|
|
dimanche 11 janvier 2004, 10h58
Rancoeurs et frustrations couvent dans le quartier al-Hadidi de Kirkouk
KIRKOUK (AFP) - Dans cette rue du centre de Kirkouk, Kurdes, Arabes et Turcomans vivent les uns à côté des autres. A l'extérieur, la tension est contenue, mais dans le huis clos des maisons, les frustrations, la détresse et les rancoeurs ont libre cours.
Chacun affirme vouloir vivre en bonne intelligence avec ses voisins mais tous se regardent désormais en chien de faïence. Les tensions sous-jacentes ont éclaté au grand jour depuis la revendication par les partis kurdes de la ville de Kirkouk, provoquant des heurts parfois meurtriers entre les différentes communautés.
"La situation se détériore. C'était calme jusqu'au 21 décembre, mais depuis, nous avons été attaqués par les Turcomans, et les Américains sont venus perquisitionner chez nous à plusieurs reprises", affirme Saleh Ahmad Faraj. Ce Kurde d'une soixantaine d'années représente 70 familles installées dans un ancien complexe gouvernemental, face au siège d'un parti turcoman.
Expulsées de Kirkouk en 1991 par le gouvernement de Saddam Hussein, qui voulait arabiser la ville, ces familles sont revenues à la chute du régime. Elles ont trouvé leurs maisons détruites ou occupées, mais assurent que rien ne les fera plus partir. "Nous sommes les fils de Kirkouk. Nous ne demandons rien d'autre que de rester ici même si nous devons manger de la poussière et dormir par terre", dit Abdelkarim Ali, 71 ans, dont la famille a été balayée par la répression de l'ancien régime.
L'homme est tranquille et doux, mais sans concession. Pour lui, Kirkouk est une ville kurde. Elle appartient également aux Arabes, Assyriens et Turcomans qui y sont nés, mais les autres, les milliers de familles arabes qui se sont installées lors de la politique d'arabisation, les "10.000 dinars" comme il les appelle, ceux-là doivent partir. Saddam Hussein offrait une prime à ces familles arabes, souvent originaires du sud, pour venir s'installer à Kirkouk. "L'intention de Saddam était d'arabiser Kirkouk, mais les gens qu'il a fait venir souhaitaient seulement une meilleure vie. On ne peut pas les expulser comme ça", se désole un voisin arabe, influent membre de la tribu des Hadidi qui a donné son nom au quartier.
"Personne ne peut dénier le fait que les Kurdes ont été persécutés, c'est évident. Mais aujourd'hui chacun clame qu'il est le propriétaire de cette ville, et même dans ce quartier traditionnellement calme, les extrémistes de tous bords deviennent plus forts jour après jour", poursuit-il, souhaitant rester anonyme "en raison du contexte".

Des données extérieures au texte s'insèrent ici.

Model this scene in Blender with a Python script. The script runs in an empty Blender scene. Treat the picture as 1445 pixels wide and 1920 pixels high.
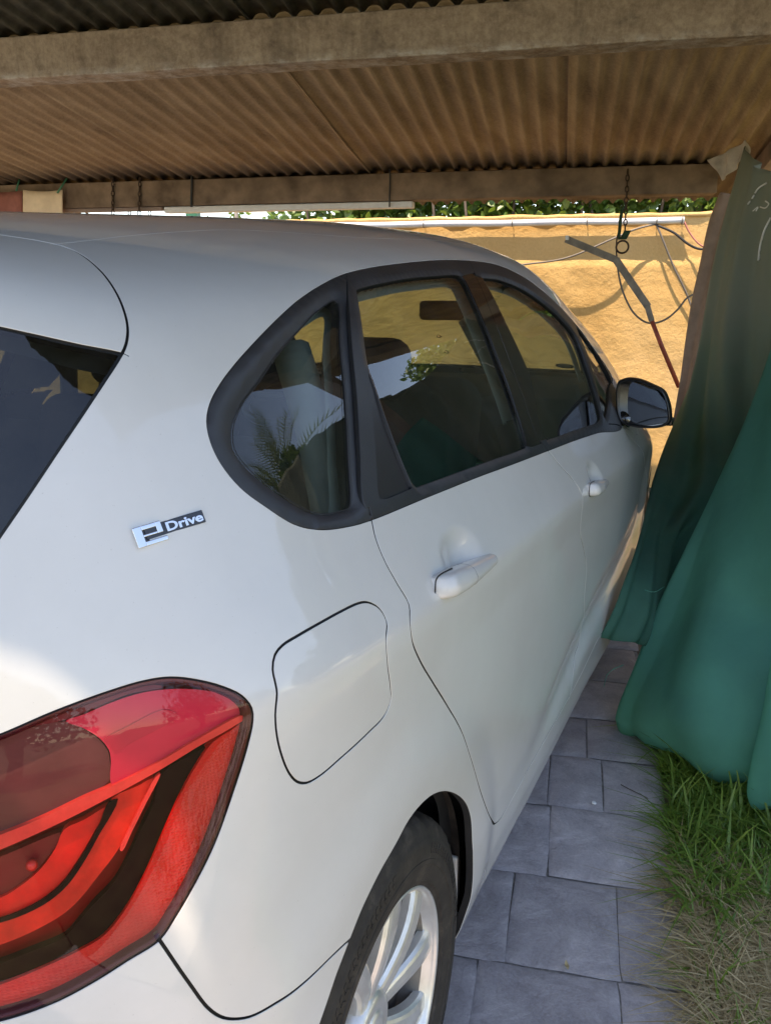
import bpy, bmesh, math, random
import numpy as np
from mathutils import Vector, Matrix, kdtree, geometry

SC = bpy.context.scene
COL = SC.collection
rng = random.Random(7)
nrg = np.random.default_rng(7)

# ------------------------------------------------------------------ camera
CAM = np.array([1.2547, -0.9024, 1.3804])
YAW, PITCH = -0.4147, -0.2552
FPX, PW, PH = 1560.75, 1445.0, 1920.0
cd = bpy.data.cameras.new('camera')
cam = bpy.data.objects.new('camera', cd)
COL.objects.link(cam)
cam.location = CAM
cam.rotation_euler = (math.pi / 2 + PITCH, 0, -YAW)
cd.sensor_fit = 'VERTICAL'
cd.sensor_height = 36.0
cd.lens = 36.0 * FPX / PH
cd.clip_start = 0.02
cd.clip_end = 3000
SC.camera = cam

# directions of the carport (it stands at an angle to the car)
SF = np.array([-0.2010, 0.9796])     # along the carport, away from the camera
SL = np.array([0.9796, 0.2010])      # across it, to the right


def SP(s, t, z):
    """a point of the carport: s metres ahead of the camera, t to the right, height z"""
    q = CAM[:2] + s * SF + t * SL
    return np.array([q[0], q[1], z])


# ------------------------------------------------------------------ world, sun, exposure
w = bpy.data.worlds.new('World')
SC.world = w
w.use_nodes = True
nt = w.node_tree
for n in list(nt.nodes):
    nt.nodes.remove(n)
wo = nt.nodes.new('ShaderNodeOutputWorld')
bg = nt.nodes.new('ShaderNodeBackground')
sky = nt.nodes.new('ShaderNodeTexSky')
sky.sky_type = 'NISHITA'
sky.sun_disc = False
SUN_TRAVEL = Vector((0.12 * SL[0] + 0.25 * SF[0], 0.12 * SL[1] + 0.25 * SF[1], -1.0)).normalized()
to_sun = -SUN_TRAVEL
sky.sun_elevation = math.asin(to_sun.z)
sky.sun_rotation = math.atan2(to_sun.x, to_sun.y)
sky.air_density = 0.85
sky.dust_density = 0.1
sky.ozone_density = 1.0
bg.inputs['Strength'].default_value = 0.15
nt.links.new(sky.outputs[0], bg.inputs['Color'])
nt.links.new(bg.outputs[0], wo.inputs['Surface'])
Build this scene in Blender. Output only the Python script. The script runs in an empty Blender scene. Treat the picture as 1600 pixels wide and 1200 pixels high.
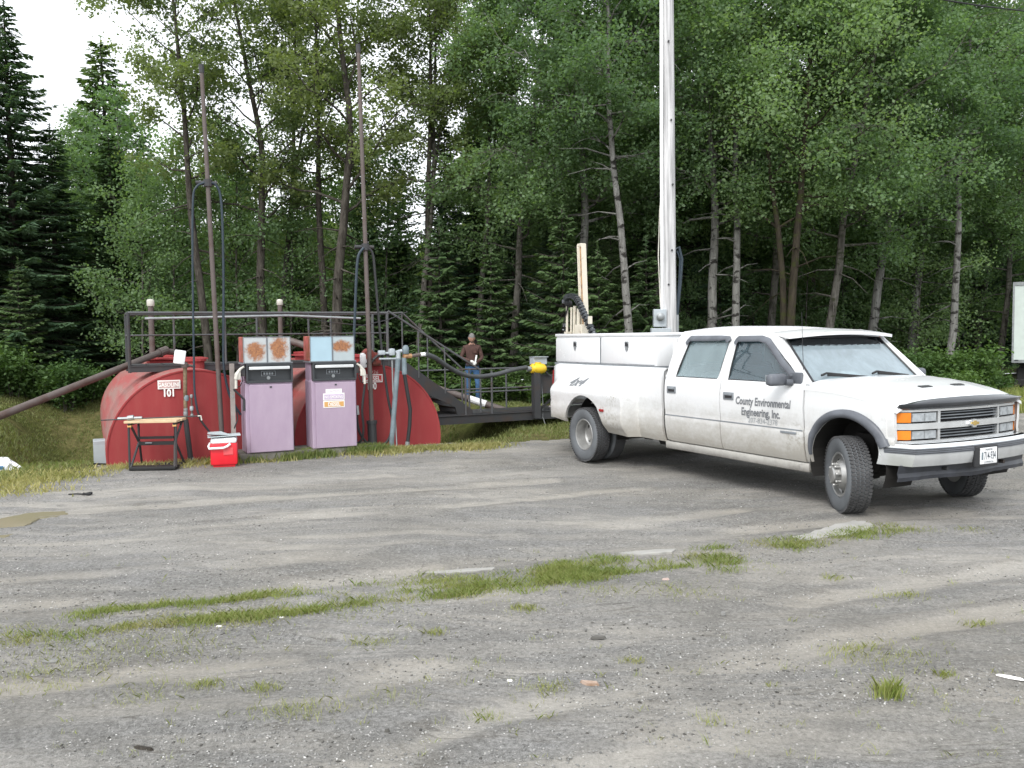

A l'autre bout de la rue, dans le bâtiment de l'Union de la jeunesse turcomane, Aziz Khader Samamchi s'énerve. "Les Kurdes veulent réinventer l'histoire", tonne ce conseiller du Front turcoman irakien. "Ils essayent de changer la donne démographique en achetant des terres, en construisant des maisons, mais Kirkouk est majoritairement turcomane", affirme-t-il, rappelant que sa communauté a aussi été victime de la politique d'arabisation.
Le dernier recensement date de 1957 et les déplacements forcés de population ont brouillé tous les repères, mais qu'importe: chacun sort des cartes, des vieux registres d'école, et propose d'aller déterrer les tombes dans les cimetières pour mettre en évidence les origines de la ville. "Nous ne demandons qu'à vivre en paix. Mais s'ils veulent conserver de bonnes relations avec les autres communautés, les Kurdes ont intérêt à se conduire autrement", avertit Abdelkader Bayatley, un autre Turcoman, accusant les Kurdes d'avoir mené il y a quelques jours une attaque au RPG contre le siège de son parti.
Depuis sa fenêtre, il regarde avec satisfaction une patrouille américaine perquisitionner les locaux d'une association kurde de l'autre côté de la rue. "Ca bouillonne. Mais je pense que la situation finira par se calmer", dit simplement un des soldats américains.